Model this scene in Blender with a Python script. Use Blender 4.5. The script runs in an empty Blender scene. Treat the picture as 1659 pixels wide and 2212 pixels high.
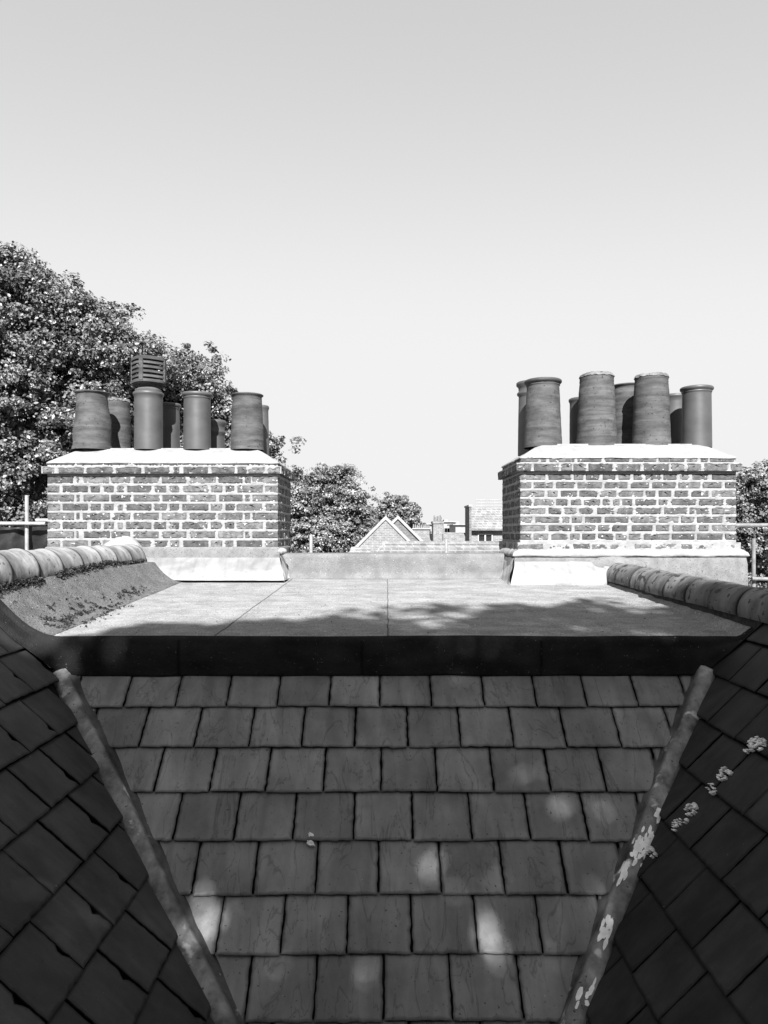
import bpy, math, random
import numpy as np
from mathutils import Vector, noise, Matrix

random.seed(7)
R = math.radians
scene = bpy.context.scene
C = scene.collection

# ------------------------------------------------------------------ camera
cam = bpy.data.objects.new('camera', bpy.data.cameras.new('camera'))
C.objects.link(cam)
cam.data.sensor_fit = 'VERTICAL'
cam.data.sensor_width = 27.0
cam.data.sensor_height = 36.0
cam.data.lens = 26.04
cam.data.shift_y = 44.0 / 2212.0
cam.data.clip_end = 3000
cam.location = (0, 0, 0)
cam.rotation_euler = (R(90), 0, 0)
scene.camera = cam
scene.render.resolution_x = 768
scene.render.resolution_y = 1024

# ------------------------------------------------------------------ sky, sun, exposure
SUN_EL, SUN_AZ = R(38), R(3)
SD = Vector((math.sin(SUN_AZ) * math.cos(SUN_EL), -math.cos(SUN_AZ) * math.cos(SUN_EL), math.sin(SUN_EL)))
w = bpy.data.worlds.new('World'); scene.world = w; w.use_nodes = True
nt = w.node_tree
bg = nt.nodes['Background']
sky = nt.nodes.new('ShaderNodeTexSky'); sky.sky_type = 'NISHITA'; sky.sun_disc = False
sky.sun_elevation = SUN_EL; sky.sun_rotation = math.pi - SUN_AZ
sky.air_density = 1.0; sky.dust_density = 1.0
bw = nt.nodes.new('ShaderNodeRGBToBW')
pw = nt.nodes.new('ShaderNodeMath'); pw.operation = 'POWER'; pw.inputs[1].default_value = 0.5
ml = nt.nodes.new('ShaderNodeMath'); ml.operation = 'MULTIPLY'; ml.inputs[1].default_value = 1.496
nt.links.new(sky.outputs[0], bw.inputs[0]); nt.links.new(bw.outputs[0], pw.inputs[0])
sm = nt.nodes.new('ShaderNodeMath'); sm.operation = 'SMOOTH_MIN'; sm.inputs[1].default_value = 2.638; sm.inputs[2].default_value = 0.55
nt.links.new(pw.outputs[0], ml.inputs[0]); nt.links.new(ml.outputs[0], sm.inputs[0]); nt.links.new(sm.outputs[0], bg.inputs['Color'])
bg.inputs['Strength'].default_value = 0.10
sl = bpy.data.lights.new('sun', 'SUN'); sl.energy = 5.0; sl.angle = R(0.53); sl.color = (1, 1, 1)
so = bpy.data.objects.new('sun', sl); C.objects.link(so)
so.rotation_euler = SD.to_track_quat('Z', 'Y').to_euler()
scene.view_settings.view_transform = 'Standard'
scene.view_settings.look = 'None'
scene.view_settings.exposure = 1.75
scene.view_settings.gamma = 1.0
scene.view_settings.use_curve_mapping = False

# ------------------------------------------------------------------ helpers
class MB:
    """collects polygons (world coordinates) and a per-vertex tone, builds ONE mesh"""
    def __init__(s): s.v = []; s.f = []; s.t = []
    def add(s, vs, fs, tone=1.0):
        b = len(s.v); s.v += [tuple(v) for v in vs]
        s.t += ([tone] * len(vs)) if not hasattr(tone, '__len__') else list(tone)
        s.f += [tuple(i + b for i in f) for f in fs]
    def box(s, x0, x1, y0, y1, z0, z1, tone=1.0):
        vs = [(x, y, z) for x in (x0, x1) for y in (y0, y1) for z in (z0, z1)]
        s.add(vs, [(0,1,3,2),(4,6,7,5),(0,4,5,1),(2,3,7,6),(0,2,6,4),(1,5,7,3)], tone)
    def tube(s, a, b, r0, r1=None, n=12, tone=1.0, caps=True):
        r1 = r0 if r1 is None else r1
        a = Vector(a); b = Vector(b); d = (b - a).normalized()
        u = d.orthogonal().normalized(); w_ = d.cross(u)
        vs = []
        for p, r in ((a, r0), (b, r1)):
            for i in range(n):
                q = 2 * math.pi * i / n
                vs.append(p + (u * math.cos(q) + w_ * math.sin(q)) * r)
        fs = [(i, (i + 1) % n, n + (i + 1) % n, n + i) for i in range(n)]
        if caps: fs += [tuple(range(n))[::-1], tuple(range(n, 2 * n))]
        s.add(vs, fs, tone)
    def grid(s, fn, nu, nv, tone=1.0, flip=False):
        """fn(u,v)->point, u,v in 0..1"""
        vs = [fn(i / nu, j / nv) for j in range(nv + 1) for i in range(nu + 1)]
        fs = []
        for j in range(nv):
            for i in range(nu):
                a = j * (nu + 1) + i
                q = (a, a + 1, a + nu + 2, a + nu + 1)
                fs.append(q[::-1] if flip else q)
        s.add(vs, fs, tone)
    def prism(s, poly, off, tone=1.0):
        n = len(poly); off = Vector(off)
        vs = [Vector(p) for p in poly] + [Vector(p) + off for p in poly]
        fs = [tuple(range(n))[::-1], tuple(range(n, 2 * n))] + [(i, (i + 1) % n, n + (i + 1) % n, n + i) for i in range(n)]
        s.add(vs, fs, tone)
    def build(s, name, m, parent=None, smooth=False, recalc=False):
        me = bpy.data.meshes.new(name)
        o3 = Vector((0, 0, 0))
        if parent is not None:
            o3 = Vector(parent.location)
            if parent.parent is not None: o3 = o3 + Vector(parent.parent.location)
        vs = [(v[0] - o3[0], v[1] - o3[1], v[2] - o3[2]) for v in s.v]
        me.from_pydata(vs, [], s.f)
        if recalc:
            import bmesh
            bm = bmesh.new(); bm.from_mesh(me); bmesh.ops.recalc_face_normals(bm, faces=bm.faces); bm.to_mesh(me); bm.free()
        at = me.attributes.new('tone', 'FLOAT', 'POINT'); at.data.foreach_set('value', s.t)
        me.materials.append(m)
        if smooth: me.polygons.foreach_set('use_smooth', [True] * len(me.polygons))
        me.update()
        o = bpy.data.objects.new(name, me); C.objects.link(o)
        if parent is not None: o.parent = parent
        return o

def thing(name, label, cat, loc, group=None):
    o = bpy.data.objects.new(name, None); C.objects.link(o); o.location = loc
    o.empty_display_size = 0.2
    o['label'] = label; o['category'] = cat
    if group: o['group'] = group
    return o
def tag(o, label, cat, group=None, kind=None):
    o['label'] = label; o['category'] = cat
    if group: o['group'] = group
    if kind: o['kind'] = kind
    return o
def nz(x, y, z=0.0): return noise.noise(Vector((x, y, z)))
def P(px, py, d):
    """a measured point of the photograph at distance d"""
    return Vector(((px - 829.5) / 1600 * d, d, -(py - 1150) / 1600 * d))

# ------------------------------------------------------------------ materials (all greys)
def pmat(name, c0, c1, scale=8, detail=8, rough=.8, bump=.3, bscale=60, stretch=(1, 1, 1), bstretch=None,
         lo=.35, hi=.65, speck=None, pits=None, veins=None, spec=.3, bdist=.004, transl=0.0, metal=0.0, streak=None):
    m = bpy.data.materials.new(name); m.use_nodes = True
    t = m.node_tree; N = t.nodes; L = t.links
    b = N['Principled BSDF']; out = N['Material Output']
    b.inputs['Roughness'].default_value = rough
    b.inputs['Specular IOR Level'].default_value = spec
    b.inputs['Metallic'].default_value = metal
    tc = N.new('ShaderNodeTexCoord')
    mp = N.new('ShaderNodeMapping'); mp.inputs['Scale'].default_value = stretch
    L.new(tc.outputs['Object'], mp.inputs[0])
    no = N.new('ShaderNodeTexNoise'); no.inputs['Scale'].default_value = scale; no.inputs['Detail'].default_value = detail
    no.inputs['Roughness'].default_value = .62
    L.new(mp.outputs[0], no.inputs['Vector'])
    mr = N.new('ShaderNodeMapRange'); mr.inputs['From Min'].default_value = lo; mr.inputs['From Max'].default_value = hi
    mr.inputs['To Min'].default_value = c0; mr.inputs['To Max'].default_value = c1
    L.new(no.outputs[0], mr.inputs[0])
    val = mr.outputs[0]
    if streak:   # (scale vector, amount)
        m2 = N.new('ShaderNodeMapping'); m2.inputs['Scale'].default_value = streak[0]; L.new(tc.outputs['Object'], m2.inputs[0])
        n2 = N.new('ShaderNodeTexNoise'); n2.inputs['Scale'].default_value = 1.0; n2.inputs['Detail'].default_value = 6
        n2.inputs['Distortion'].default_value = .6
        L.new(m2.outputs[0], n2.inputs['Vector'])
        r2 = N.new('ShaderNodeMapRange'); r2.inputs['From Min'].default_value = .35; r2.inputs['From Max'].default_value = .65
        r2.inputs['To Min'].default_value = 1 - streak[1]; r2.inputs['To Max'].default_value = 1 + streak[1]
        L.new(n2.outputs[0], r2.inputs[0])
        mm = N.new('ShaderNodeMath'); mm.operation = 'MULTIPLY'; L.new(val, mm.inputs[0]); L.new(r2.outputs[0], mm.inputs[1]); val = mm.outputs[0]
    at = N.new('ShaderNodeAttribute'); at.attribute_name = 'tone'
    mt = N.new('ShaderNodeMath'); mt.operation = 'MULTIPLY'; L.new(val, mt.inputs[0]); L.new(at.outputs['Fac'], mt.inputs[1]); val = mt.outputs[0]
    def overlay(val, spec_):
        sc, thr, soft, col = spec_
        n3 = N.new('ShaderNodeTexNoise'); n3.inputs['Scale'].default_value = sc; n3.inputs['Detail'].default_value = 4
        L.new(tc.outputs['Object'], n3.inputs['Vector'])
        r3 = N.new('ShaderNodeMapRange'); r3.inputs['From Min'].default_value = thr; r3.inputs['From Max'].default_value = thr + soft
        L.new(n3.outputs[0], r3.inputs[0])
        mx = N.new('ShaderNodeMix'); mx.data_type = 'FLOAT'; L.new(r3.outputs[0], mx.inputs[0]); L.new(val, mx.inputs[2]); mx.inputs[3].default_value = col
        return mx.outputs[0]
    if veins:    # thin wandering cleft lines: (stretch, amount)
        m4 = N.new('ShaderNodeMapping'); m4.inputs['Scale'].default_value = veins[0]; L.new(tc.outputs['Object'], m4.inputs[0])
        n4 = N.new('ShaderNodeTexNoise'); n4.inputs['Scale'].default_value = 1.0; n4.inputs['Detail'].default_value = 5; n4.inputs['Distortion'].default_value = .8
        L.new(m4.outputs[0], n4.inputs['Vector'])
        s4 = N.new('ShaderNodeMath'); s4.operation = 'SUBTRACT'; s4.inputs[1].default_value = .5; L.new(n4.outputs[0], s4.inputs[0])
        a4 = N.new('ShaderNodeMath'); a4.operation = 'ABSOLUTE'; L.new(s4.outputs[0], a4.inputs[0])
        r4 = N.new('ShaderNodeMapRange'); r4.inputs['From Min'].default_value = .0; r4.inputs['From Max'].default_value = .014
        r4.inputs['To Min'].default_value = 1 - veins[1]; r4.inputs['To Max'].default_value = 1.0; L.new(a4.outputs[0], r4.inputs[0])
        q4 = N.new('ShaderNodeMath'); q4.operation = 'MULTIPLY'; L.new(val, q4.inputs[0]); L.new(r4.outputs[0], q4.inputs[1]); val = q4.outputs[0]
    if pits: val = overlay(val, pits)
    if speck: val = overlay(val, speck)
    cb = N.new('ShaderNodeCombineColor')
    for i in range(3): L.new(val, cb.inputs[i])
    L.new(cb.outputs[0], b.inputs['Base Color'])
    if bump:
        mb = N.new('ShaderNodeMapping'); mb.inputs['Scale'].default_value = bstretch or stretch; L.new(tc.outputs['Object'], mb.inputs[0])
        nb = N.new('ShaderNodeTexNoise'); nb.inputs['Scale'].default_value = bscale; nb.inputs['Detail'].default_value = 6
        L.new(mb.outputs[0], nb.inputs['Vector'])
        bp = N.new('ShaderNodeBump'); bp.inputs['Strength'].default_value = bump; bp.inputs['Distance'].default_value = bdist
        L.new(nb.outputs[0], bp.inputs['Height']); L.new(bp.outputs[0], b.inputs['Normal'])
    if transl:
        tr = N.new('ShaderNodeBsdfTranslucent'); L.new(cb.outputs[0], tr.inputs['Color'])
        mx = N.new('ShaderNodeMixShader'); mx.inputs[0].default_value = transl
        L.new(b.outputs[0], mx.inputs[1]); L.new(tr.outputs[0], mx.inputs[2]); L.new(mx.outputs[0], out.inputs['Surface'])
    return m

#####

_Instruction_
From the first line above to the line containing "C = scene.collection", repeat each line exactly. Pictures stay out.

_Solution for this problem_
Model this scene in Blender with a Python script. Use Blender 4.5. The script runs in an empty Blender scene. Treat the picture as 1659 pixels wide and 2212 pixels high.
import bpy, math, random
import numpy as np
from mathutils import Vector, noise, Matrix

random.seed(7)
R = math.radians
scene = bpy.context.scene
C = scene.collection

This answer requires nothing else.